Monday, March 18, 2013

A different kind of digital for Africa

I was asked to contribute to a cool French digital/music/lifestyle mag recently about my opinion on the future of African digital children's publishing, as part of a Digital Africa publication within the mag. I'm never really sure I'm the best person to contribute on such broad topics but it was fun to write a short piece on some of the organisations whose work I so admire:

More Africans have access to mobile phones than to water. This puts the mobile phone at the heart of the African digital publishing revolution. Despite the exponential increase in the number of Africans now online thanks to mobile technology, there is little content created by Africans, few applications developed in Africa and even less online material available in indigenous languages. However, a new generation of African digital natives demands new local content and many organisations are taking it upon themselves to produce, publish and distribute the content they crave.

Whilst writing, I realised that all the 'digital innovators' I was pimping, are either non-profits or social entrepreneurships. Is that because corporate African trade publishers are unwilling or unable to innovate (due to cost structures, or a perceived lack of funds, or a global slowdown in publishing)? Or is it that civil society has seen a gap and taken it?

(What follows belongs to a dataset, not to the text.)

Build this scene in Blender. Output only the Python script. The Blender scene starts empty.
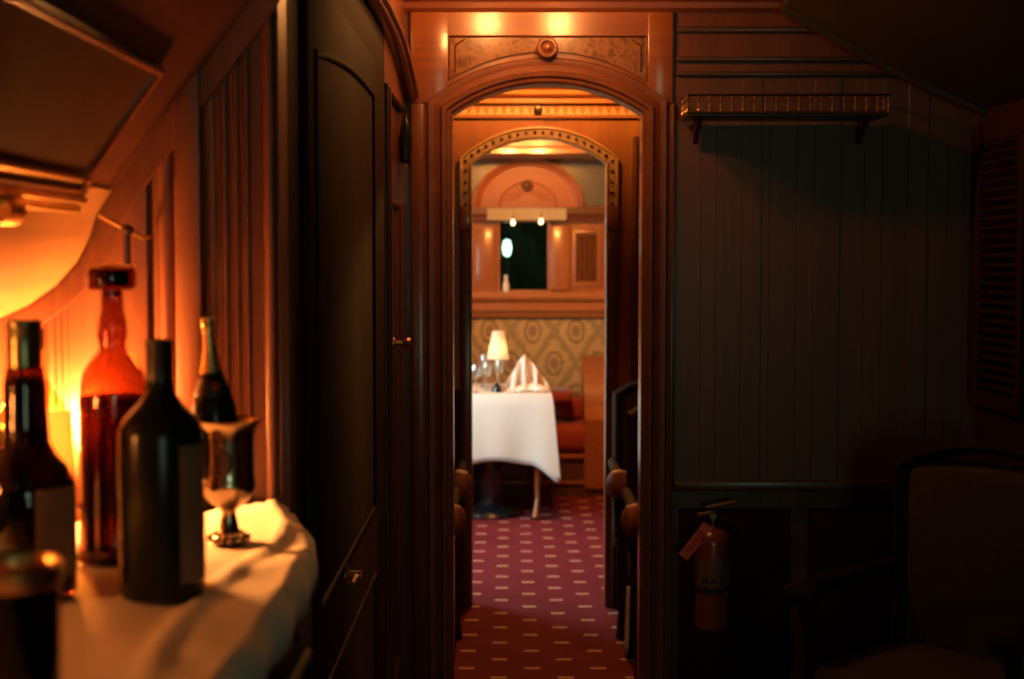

Or maybe it is just a selection bias on my part: I'm only writing about what I know and I don't know enough about what publishers have in the works? I honestly have no idea but for future readers and writers, I hope that trade publishers, especially in sub-Saharan Africa start looking at what Paperight and FunDza and ReadeaBookSA have done and start realising that they can reach new audiences through new media - they just need to work out how to make money from that. Not an easy or quick win but certainly something worth figuring out to reach the vast untapped market for whom traditional books are just to expensive and their cellphones already represent the way they interact, discover, read, is well worth the effort.

I'm really interested in reading the other African perspectives on the possibilities of digital publishing. I'm told that the publication will be available for download in English and French soon so look out for it.